I legali dell'ex ministro dell'Interno, accusato di falsa testimonianza, presentano un'istanza al gup di Palermo che deciderà sui 12 rinvii a giudizio chiesti dalla Procura: "Non vi è connessione sostanziale con il procedimento principale"
L’ex ministro dell’Interno Nicola Mancino non ci sta a farsi processare insieme a boss mafiosi, politici e alti ufficiali dei carabinieri sulla presunta trattativa fra Stato e mafia. I suoi legali, gli avvocati Massimo Krogh e Umberto Del Basso De Caro, hanno chiesto al gup di Palermo di stralciare la posizione di Mancino dal procedimento che vede 12 richieste di rinvio a giudizio pendere sul capo, fra gli altri, di Salvatore Riina, Bernardo Provenzano, Leoluca Bagarella, Giovanni Brusca, degli ex generali del Ros Mario Mori e Antonio Subranni, dei politici Marcello Dell’Utri e Calogero Mannino. Tutti accusati di attentato a corpo politico dello Stato, tranne appunto Mancino, alla quale la procura, nell’indagine coordinata dall’aggiunto Antonio Ingroia, contesta la falsa testimonianza per la sua audizione al processo Mori-Obinu sulla mancata cattura di Provenzano nel 1995.

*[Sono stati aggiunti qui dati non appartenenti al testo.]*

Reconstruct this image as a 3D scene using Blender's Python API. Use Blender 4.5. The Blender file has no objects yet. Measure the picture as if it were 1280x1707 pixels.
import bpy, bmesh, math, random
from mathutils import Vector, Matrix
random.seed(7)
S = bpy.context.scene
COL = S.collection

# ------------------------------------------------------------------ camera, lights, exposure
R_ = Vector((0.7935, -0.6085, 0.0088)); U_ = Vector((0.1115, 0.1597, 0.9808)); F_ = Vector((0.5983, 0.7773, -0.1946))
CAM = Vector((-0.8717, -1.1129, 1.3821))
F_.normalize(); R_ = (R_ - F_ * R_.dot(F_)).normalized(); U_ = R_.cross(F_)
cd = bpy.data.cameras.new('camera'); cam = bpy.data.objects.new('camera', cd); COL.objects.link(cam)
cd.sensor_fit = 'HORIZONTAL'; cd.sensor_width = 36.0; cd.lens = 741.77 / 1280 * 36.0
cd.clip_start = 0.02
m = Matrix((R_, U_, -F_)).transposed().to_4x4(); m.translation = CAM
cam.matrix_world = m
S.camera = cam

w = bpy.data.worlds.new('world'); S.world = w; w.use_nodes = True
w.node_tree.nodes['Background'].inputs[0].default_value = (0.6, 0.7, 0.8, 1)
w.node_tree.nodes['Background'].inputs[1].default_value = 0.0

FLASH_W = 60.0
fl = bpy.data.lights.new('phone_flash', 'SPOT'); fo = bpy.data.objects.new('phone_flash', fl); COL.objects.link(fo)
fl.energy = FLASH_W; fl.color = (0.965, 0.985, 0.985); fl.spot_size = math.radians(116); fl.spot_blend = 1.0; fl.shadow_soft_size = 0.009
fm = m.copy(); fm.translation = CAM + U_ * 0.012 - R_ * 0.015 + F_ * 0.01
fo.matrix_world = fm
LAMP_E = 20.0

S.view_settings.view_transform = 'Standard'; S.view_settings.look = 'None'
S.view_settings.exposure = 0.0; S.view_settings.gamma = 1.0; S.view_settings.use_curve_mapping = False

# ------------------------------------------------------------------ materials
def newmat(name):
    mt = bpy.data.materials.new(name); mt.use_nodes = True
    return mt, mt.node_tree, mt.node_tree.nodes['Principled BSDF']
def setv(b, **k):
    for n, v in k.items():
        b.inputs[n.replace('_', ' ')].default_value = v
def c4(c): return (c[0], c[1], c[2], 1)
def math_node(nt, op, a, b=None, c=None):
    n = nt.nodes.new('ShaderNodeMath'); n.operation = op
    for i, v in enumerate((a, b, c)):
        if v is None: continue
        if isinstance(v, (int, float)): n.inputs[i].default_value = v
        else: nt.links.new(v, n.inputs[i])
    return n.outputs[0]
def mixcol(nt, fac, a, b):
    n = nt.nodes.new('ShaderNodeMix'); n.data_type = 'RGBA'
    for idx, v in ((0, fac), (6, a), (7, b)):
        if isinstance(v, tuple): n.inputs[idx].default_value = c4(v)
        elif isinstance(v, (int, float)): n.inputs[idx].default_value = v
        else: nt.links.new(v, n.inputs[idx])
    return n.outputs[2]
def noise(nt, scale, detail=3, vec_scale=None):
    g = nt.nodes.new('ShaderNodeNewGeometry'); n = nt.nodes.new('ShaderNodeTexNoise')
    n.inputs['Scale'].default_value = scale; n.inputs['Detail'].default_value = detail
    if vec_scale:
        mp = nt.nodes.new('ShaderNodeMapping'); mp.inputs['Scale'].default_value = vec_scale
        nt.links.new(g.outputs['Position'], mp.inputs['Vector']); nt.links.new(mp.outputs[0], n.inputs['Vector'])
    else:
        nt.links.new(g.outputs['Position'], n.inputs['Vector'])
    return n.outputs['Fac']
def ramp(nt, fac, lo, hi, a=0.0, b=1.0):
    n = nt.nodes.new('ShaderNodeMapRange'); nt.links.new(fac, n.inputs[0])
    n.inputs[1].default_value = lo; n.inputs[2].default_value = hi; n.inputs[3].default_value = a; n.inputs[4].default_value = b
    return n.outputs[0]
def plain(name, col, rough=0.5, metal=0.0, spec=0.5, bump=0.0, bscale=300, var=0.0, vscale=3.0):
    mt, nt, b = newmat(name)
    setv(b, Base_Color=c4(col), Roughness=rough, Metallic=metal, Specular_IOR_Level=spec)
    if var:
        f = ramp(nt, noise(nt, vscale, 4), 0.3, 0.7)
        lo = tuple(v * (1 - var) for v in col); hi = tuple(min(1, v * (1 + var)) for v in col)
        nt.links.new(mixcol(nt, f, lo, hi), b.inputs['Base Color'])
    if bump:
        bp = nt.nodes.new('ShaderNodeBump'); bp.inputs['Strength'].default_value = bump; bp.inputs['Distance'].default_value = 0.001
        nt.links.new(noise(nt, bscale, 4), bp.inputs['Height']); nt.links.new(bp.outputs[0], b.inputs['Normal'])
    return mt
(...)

Nella richiesta, i difensori fanno presente che nel procedimento nei confronti di Mancino “non vi è connessione sostanziale con il procedimento principale a carico di Bagarella ed altri. La connessione – aggiungono i legali – risulterebbe eventualmente in modo più diretto con il processo Mori, tuttora pendente davanti al Tribunale di Palermo”, del quale dovrebbe quindi attendersi l’esito per valutare la posizione dell’ex ministro.
Infine, in analogia con il procedimento preannunciato dall’accusa nei confronti dell’ex ministro della Giustizia Giovanni Conso e dell’eurodeputato Giuseppe Gargani, i difensori di Mancino fanno rilevare che non risulta giustificata la diversa posizione processuale riservata al loro assistito.